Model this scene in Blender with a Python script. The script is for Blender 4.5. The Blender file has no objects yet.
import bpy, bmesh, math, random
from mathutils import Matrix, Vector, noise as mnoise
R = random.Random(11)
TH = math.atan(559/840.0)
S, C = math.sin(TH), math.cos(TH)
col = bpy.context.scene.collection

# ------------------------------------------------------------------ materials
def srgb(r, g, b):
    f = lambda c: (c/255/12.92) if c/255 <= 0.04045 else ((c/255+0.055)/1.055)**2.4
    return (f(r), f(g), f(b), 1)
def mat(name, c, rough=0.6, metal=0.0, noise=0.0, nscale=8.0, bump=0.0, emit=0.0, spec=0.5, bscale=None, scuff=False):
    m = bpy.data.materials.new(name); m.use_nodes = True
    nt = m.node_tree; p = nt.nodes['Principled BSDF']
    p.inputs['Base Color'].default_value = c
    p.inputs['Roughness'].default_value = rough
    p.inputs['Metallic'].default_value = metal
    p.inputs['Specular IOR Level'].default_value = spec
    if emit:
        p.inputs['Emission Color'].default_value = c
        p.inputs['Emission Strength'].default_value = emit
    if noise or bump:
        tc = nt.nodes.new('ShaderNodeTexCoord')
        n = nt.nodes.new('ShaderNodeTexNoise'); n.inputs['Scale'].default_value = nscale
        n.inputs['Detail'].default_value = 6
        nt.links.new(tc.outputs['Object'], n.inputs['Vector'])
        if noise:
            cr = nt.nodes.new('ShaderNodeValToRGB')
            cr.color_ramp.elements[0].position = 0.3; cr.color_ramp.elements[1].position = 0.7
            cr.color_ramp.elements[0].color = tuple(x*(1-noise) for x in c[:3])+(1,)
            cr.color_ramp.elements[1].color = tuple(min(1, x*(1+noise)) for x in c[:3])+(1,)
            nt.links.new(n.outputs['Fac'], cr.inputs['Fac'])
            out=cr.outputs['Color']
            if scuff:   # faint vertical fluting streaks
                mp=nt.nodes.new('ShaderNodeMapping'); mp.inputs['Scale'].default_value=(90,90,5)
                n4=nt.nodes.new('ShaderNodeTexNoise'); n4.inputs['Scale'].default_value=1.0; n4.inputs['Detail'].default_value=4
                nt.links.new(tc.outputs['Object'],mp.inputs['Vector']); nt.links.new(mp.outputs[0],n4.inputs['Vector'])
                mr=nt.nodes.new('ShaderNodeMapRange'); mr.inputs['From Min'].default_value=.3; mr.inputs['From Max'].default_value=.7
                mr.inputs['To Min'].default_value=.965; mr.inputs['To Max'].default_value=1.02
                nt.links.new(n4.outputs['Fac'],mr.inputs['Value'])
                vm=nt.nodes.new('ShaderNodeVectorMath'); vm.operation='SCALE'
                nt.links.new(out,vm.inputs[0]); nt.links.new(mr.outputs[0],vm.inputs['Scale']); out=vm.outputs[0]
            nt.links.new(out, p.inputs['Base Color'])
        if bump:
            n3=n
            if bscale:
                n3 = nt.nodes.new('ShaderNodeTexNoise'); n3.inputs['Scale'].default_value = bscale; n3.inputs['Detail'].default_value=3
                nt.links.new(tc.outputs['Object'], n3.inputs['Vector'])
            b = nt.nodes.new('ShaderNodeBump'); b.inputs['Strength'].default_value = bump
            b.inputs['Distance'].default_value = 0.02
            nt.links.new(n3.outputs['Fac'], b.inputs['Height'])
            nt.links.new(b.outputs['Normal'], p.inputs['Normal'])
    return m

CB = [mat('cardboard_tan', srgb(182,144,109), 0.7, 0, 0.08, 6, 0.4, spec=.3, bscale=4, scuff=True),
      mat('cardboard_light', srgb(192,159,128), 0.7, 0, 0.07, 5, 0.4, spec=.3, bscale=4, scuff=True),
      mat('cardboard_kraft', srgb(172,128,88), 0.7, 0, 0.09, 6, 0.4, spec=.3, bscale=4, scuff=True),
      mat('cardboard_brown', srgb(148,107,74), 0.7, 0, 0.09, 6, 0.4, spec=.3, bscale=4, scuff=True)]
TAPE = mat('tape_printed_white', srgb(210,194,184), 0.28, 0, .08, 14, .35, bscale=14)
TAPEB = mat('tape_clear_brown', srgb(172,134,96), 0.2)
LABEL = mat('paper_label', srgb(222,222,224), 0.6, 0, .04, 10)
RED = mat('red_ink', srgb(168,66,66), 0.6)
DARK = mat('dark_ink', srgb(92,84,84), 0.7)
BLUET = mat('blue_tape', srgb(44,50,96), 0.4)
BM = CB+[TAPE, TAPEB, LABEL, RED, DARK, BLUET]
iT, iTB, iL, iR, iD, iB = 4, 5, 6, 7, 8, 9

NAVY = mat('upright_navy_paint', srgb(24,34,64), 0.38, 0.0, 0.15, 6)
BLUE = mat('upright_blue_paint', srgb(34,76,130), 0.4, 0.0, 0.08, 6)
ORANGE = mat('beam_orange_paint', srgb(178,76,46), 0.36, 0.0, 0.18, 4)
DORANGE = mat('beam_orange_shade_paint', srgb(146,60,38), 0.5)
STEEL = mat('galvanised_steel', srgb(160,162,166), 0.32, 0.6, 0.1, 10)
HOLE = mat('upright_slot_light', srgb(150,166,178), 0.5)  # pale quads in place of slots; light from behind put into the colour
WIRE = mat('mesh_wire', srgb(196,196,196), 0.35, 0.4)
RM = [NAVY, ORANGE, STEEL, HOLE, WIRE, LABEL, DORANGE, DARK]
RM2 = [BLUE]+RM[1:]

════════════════

### WHAT THE TASK ASKS
Reproduce, please, the lines of the material from its first line down to the line containing "col = bpy.context.scene.collection", keeping both ends and nothing beyond them.

### THE RESULT
Model this scene in Blender with a Python script. The script is for Blender 4.5. The Blender file has no objects yet.
import bpy, bmesh, math, random
from mathutils import Matrix, Vector, noise as mnoise
R = random.Random(11)
TH = math.atan(559/840.0)
S, C = math.sin(TH), math.cos(TH)
col = bpy.context.scene.collection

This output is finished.